The Dunkirk Common Council has indefinitely postponed Mayor Kate Wdowiasz’s attempt to change the rules on benefits for elected officials.

Councilwoman Natalie Luczkowiak motioned at last week’s meeting to indefinitely postpone a local law enacting the changes. The council voted unanimously, and without comment, to accept her motion.

The council tabled the law at its previous meeting in February. Wdowiasz said then that the law was intended to rescind and replace a 1992 law concerning the benefits. She stated the state Comptroller’s Office recommended a legal clarification of elected city officials’ insurance benefit packages.

“It does not reduce the compensation package. It clarifies what was expected. … We are not changing the compensation. The compensation will remain the same, the option is, you take the insurance or you don’t. I, myself, choose to take the insurance. It’s a personal choice,” the mayor said.

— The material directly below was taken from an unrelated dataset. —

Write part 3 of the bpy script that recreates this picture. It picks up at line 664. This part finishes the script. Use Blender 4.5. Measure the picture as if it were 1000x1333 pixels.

The law would have covered just two people: Wdowiasz and City Assessor Erica Munson. Munson was one of a trio who criticized the proposed law during a public hearing before the council tabled the measure in February.

Ex-Councilwoman Abigail Zatorski said the proposed change was both improper and illegal because it fails to follow the city charter. Christine Pinkoski, briefly the city fiscal affairs officer, echoed Zatorski in saying the benefits law didn’t follow the charter.

Just prior to council’s tabling of the law, Councilman-at-Large and Finance Committee chairman Nick Weiser clarified that it “does not apply to city employees generally and it does not attempt to amend or override any collective bargaining agreements.”